▸ **WHAT YOU HAVE TO DO**
In the listing below, find the line with "MB().cyl((sx, -1.6 +", then repeat exactly every line from the top through that one.

▸ **SOURCE MATERIAL**
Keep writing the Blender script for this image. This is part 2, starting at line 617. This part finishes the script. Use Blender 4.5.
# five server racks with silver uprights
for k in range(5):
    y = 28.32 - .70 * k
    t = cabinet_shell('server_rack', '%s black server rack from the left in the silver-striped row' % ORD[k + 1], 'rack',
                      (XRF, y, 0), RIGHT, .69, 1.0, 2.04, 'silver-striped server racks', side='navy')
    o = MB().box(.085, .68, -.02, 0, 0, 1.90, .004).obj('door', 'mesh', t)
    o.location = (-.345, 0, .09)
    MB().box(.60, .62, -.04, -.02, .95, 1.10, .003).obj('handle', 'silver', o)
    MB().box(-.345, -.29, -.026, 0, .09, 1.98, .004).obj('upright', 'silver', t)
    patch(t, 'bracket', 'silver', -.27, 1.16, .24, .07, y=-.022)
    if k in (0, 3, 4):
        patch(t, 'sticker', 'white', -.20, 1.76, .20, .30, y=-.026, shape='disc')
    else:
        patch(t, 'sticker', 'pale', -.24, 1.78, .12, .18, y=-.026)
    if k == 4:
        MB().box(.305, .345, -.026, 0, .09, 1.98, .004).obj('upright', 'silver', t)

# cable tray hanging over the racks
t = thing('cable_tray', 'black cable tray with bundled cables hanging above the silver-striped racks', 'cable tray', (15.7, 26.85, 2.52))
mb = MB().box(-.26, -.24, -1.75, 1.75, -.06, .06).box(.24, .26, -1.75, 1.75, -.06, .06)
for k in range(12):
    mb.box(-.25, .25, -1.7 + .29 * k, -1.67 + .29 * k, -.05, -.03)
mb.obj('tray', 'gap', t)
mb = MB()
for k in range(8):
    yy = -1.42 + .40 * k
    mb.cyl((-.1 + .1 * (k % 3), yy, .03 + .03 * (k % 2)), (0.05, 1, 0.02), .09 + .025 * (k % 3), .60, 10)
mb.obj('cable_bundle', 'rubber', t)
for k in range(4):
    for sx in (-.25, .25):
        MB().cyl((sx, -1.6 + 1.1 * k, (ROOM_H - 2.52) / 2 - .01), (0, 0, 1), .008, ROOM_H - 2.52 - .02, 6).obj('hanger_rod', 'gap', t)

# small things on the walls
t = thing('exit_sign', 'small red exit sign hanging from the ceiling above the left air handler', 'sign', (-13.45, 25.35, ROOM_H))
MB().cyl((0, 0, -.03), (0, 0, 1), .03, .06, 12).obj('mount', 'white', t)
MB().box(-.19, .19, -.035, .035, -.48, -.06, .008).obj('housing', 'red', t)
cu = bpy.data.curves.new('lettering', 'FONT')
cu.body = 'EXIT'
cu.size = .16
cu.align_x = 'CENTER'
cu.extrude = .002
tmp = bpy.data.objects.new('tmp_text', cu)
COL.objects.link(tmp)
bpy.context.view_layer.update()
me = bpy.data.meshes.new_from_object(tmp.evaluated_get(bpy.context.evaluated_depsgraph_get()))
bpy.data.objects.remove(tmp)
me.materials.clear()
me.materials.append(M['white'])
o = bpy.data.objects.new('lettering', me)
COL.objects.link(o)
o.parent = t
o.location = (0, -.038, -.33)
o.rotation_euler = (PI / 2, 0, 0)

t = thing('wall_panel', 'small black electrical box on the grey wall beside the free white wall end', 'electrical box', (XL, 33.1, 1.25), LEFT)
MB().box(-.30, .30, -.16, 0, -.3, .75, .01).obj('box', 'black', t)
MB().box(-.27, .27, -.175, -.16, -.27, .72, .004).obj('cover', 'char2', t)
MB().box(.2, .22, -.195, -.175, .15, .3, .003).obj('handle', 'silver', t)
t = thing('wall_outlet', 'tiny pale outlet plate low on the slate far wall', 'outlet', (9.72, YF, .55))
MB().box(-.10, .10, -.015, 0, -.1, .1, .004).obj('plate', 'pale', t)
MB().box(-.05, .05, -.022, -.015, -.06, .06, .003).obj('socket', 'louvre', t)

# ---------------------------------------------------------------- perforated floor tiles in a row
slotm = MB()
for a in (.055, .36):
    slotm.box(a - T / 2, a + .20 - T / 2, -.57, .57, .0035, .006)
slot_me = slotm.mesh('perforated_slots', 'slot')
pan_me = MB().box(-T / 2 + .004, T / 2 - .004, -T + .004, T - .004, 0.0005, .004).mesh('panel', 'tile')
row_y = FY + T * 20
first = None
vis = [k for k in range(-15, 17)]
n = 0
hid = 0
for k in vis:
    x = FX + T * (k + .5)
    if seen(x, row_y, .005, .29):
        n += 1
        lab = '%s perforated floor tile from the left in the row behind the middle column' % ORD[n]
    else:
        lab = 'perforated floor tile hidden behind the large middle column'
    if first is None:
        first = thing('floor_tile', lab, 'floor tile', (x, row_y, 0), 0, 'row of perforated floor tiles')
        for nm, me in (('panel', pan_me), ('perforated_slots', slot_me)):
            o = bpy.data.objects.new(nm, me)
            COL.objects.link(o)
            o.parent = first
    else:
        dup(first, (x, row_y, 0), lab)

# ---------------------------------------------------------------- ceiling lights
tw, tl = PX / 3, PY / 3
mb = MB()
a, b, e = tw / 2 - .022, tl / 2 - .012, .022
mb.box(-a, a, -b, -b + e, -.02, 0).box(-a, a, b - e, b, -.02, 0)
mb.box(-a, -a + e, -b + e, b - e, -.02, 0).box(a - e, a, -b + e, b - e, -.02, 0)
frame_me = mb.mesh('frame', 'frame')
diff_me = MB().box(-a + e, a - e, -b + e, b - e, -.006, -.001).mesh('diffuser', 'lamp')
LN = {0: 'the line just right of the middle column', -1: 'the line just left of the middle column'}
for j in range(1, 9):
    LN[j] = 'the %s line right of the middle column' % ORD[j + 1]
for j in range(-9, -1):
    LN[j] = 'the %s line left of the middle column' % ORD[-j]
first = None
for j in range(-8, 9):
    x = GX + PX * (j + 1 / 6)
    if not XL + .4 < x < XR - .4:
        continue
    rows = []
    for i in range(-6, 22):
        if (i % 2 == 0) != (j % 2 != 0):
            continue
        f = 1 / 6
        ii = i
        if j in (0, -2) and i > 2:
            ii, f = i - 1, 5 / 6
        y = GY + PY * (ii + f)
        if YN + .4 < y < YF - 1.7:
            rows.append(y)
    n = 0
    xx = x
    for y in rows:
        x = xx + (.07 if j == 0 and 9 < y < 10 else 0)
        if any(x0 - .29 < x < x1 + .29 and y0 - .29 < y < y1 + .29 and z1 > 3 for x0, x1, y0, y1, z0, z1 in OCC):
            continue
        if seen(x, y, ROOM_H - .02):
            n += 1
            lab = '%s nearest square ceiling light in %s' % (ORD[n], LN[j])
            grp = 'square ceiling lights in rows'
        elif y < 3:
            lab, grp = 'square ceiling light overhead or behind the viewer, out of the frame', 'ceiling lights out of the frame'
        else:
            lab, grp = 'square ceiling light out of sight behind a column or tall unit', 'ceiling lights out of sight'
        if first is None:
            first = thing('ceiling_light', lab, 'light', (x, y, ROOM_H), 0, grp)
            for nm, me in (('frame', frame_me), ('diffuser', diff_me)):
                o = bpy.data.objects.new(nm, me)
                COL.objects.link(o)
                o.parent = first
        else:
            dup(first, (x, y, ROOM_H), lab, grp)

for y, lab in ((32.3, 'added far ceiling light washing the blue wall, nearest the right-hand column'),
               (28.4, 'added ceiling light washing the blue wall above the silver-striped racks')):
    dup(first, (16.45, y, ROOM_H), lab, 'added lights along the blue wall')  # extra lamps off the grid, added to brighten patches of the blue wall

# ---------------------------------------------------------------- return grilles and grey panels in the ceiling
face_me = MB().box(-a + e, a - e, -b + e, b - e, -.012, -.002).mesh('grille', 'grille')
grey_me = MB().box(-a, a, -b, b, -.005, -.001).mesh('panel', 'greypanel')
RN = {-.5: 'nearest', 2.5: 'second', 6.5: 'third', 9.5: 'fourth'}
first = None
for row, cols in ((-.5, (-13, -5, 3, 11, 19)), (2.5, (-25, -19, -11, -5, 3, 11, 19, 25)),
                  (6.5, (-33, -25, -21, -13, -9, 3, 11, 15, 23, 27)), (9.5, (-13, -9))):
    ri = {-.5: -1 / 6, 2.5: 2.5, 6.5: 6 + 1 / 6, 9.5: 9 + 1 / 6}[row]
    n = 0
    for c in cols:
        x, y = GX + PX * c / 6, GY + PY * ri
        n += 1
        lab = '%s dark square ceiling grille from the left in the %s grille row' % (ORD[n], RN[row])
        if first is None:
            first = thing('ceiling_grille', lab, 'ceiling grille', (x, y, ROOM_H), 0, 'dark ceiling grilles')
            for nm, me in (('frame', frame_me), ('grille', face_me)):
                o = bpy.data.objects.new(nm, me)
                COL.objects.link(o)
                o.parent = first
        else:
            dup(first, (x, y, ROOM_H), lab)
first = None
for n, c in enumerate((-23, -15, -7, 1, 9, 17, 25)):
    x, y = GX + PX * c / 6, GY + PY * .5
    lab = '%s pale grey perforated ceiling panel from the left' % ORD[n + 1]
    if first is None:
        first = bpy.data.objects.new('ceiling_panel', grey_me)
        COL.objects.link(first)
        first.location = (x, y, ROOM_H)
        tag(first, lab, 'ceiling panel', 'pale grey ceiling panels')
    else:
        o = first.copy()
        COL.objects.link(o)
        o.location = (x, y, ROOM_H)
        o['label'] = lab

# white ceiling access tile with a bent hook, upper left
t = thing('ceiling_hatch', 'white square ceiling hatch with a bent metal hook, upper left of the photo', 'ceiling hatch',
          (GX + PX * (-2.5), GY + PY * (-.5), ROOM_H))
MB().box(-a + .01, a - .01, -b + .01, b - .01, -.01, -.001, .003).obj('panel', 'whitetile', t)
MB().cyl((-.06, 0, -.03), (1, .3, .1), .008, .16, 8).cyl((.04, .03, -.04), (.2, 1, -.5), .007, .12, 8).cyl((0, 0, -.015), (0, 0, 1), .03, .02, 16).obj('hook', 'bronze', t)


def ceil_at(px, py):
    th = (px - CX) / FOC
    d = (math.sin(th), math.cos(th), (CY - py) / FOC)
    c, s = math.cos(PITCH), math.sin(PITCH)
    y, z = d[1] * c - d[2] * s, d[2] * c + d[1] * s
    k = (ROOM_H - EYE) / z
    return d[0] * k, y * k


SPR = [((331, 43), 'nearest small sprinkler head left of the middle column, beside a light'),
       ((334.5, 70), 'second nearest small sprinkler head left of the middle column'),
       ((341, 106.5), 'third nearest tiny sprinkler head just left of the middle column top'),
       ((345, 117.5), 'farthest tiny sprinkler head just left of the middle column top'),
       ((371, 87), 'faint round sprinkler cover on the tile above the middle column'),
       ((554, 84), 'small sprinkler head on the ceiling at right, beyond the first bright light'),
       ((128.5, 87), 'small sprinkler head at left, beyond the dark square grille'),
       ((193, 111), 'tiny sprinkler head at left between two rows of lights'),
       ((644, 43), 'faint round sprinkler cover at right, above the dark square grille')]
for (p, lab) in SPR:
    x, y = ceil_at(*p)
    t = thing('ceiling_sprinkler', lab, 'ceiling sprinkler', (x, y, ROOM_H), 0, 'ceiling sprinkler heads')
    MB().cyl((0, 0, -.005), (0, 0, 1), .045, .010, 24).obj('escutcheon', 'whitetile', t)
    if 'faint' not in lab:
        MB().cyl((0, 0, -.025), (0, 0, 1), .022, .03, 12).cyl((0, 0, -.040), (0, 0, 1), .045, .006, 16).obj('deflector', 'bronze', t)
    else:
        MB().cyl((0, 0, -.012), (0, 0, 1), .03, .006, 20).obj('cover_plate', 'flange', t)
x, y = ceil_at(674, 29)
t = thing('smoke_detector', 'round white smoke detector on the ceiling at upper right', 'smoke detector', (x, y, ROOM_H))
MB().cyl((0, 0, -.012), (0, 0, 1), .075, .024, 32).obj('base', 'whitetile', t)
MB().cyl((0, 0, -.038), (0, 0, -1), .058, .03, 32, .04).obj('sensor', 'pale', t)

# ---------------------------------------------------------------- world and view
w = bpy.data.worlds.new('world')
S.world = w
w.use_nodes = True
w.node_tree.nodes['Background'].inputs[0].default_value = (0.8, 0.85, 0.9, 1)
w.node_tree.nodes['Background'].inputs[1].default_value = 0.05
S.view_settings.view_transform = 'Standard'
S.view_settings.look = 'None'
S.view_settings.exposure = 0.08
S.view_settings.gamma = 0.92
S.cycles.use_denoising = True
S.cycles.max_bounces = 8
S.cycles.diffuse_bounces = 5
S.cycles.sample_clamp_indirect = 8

▸ **FINISHED ANSWER**
Keep writing the Blender script for this image. This is part 2, starting at line 617. This part finishes the script. Use Blender 4.5.
# five server racks with silver uprights
for k in range(5):
    y = 28.32 - .70 * k
    t = cabinet_shell('server_rack', '%s black server rack from the left in the silver-striped row' % ORD[k + 1], 'rack',
                      (XRF, y, 0), RIGHT, .69, 1.0, 2.04, 'silver-striped server racks', side='navy')
    o = MB().box(.085, .68, -.02, 0, 0, 1.90, .004).obj('door', 'mesh', t)
    o.location = (-.345, 0, .09)
    MB().box(.60, .62, -.04, -.02, .95, 1.10, .003).obj('handle', 'silver', o)
    MB().box(-.345, -.29, -.026, 0, .09, 1.98, .004).obj('upright', 'silver', t)
    patch(t, 'bracket', 'silver', -.27, 1.16, .24, .07, y=-.022)
    if k in (0, 3, 4):
        patch(t, 'sticker', 'white', -.20, 1.76, .20, .30, y=-.026, shape='disc')
    else:
        patch(t, 'sticker', 'pale', -.24, 1.78, .12, .18, y=-.026)
    if k == 4:
        MB().box(.305, .345, -.026, 0, .09, 1.98, .004).obj('upright', 'silver', t)

# cable tray hanging over the racks
t = thing('cable_tray', 'black cable tray with bundled cables hanging above the silver-striped racks', 'cable tray', (15.7, 26.85, 2.52))
mb = MB().box(-.26, -.24, -1.75, 1.75, -.06, .06).box(.24, .26, -1.75, 1.75, -.06, .06)
for k in range(12):
    mb.box(-.25, .25, -1.7 + .29 * k, -1.67 + .29 * k, -.05, -.03)
mb.obj('tray', 'gap', t)
mb = MB()
for k in range(8):
    yy = -1.42 + .40 * k
    mb.cyl((-.1 + .1 * (k % 3), yy, .03 + .03 * (k % 2)), (0.05, 1, 0.02), .09 + .025 * (k % 3), .60, 10)
mb.obj('cable_bundle', 'rubber', t)
for k in range(4):
    for sx in (-.25, .25):
        MB().cyl((sx, -1.6 + 1.1 * k, (ROOM_H - 2.52) / 2 - .01), (0, 0, 1), .008, ROOM_H - 2.52 - .02, 6).obj('hanger_rod', 'gap', t)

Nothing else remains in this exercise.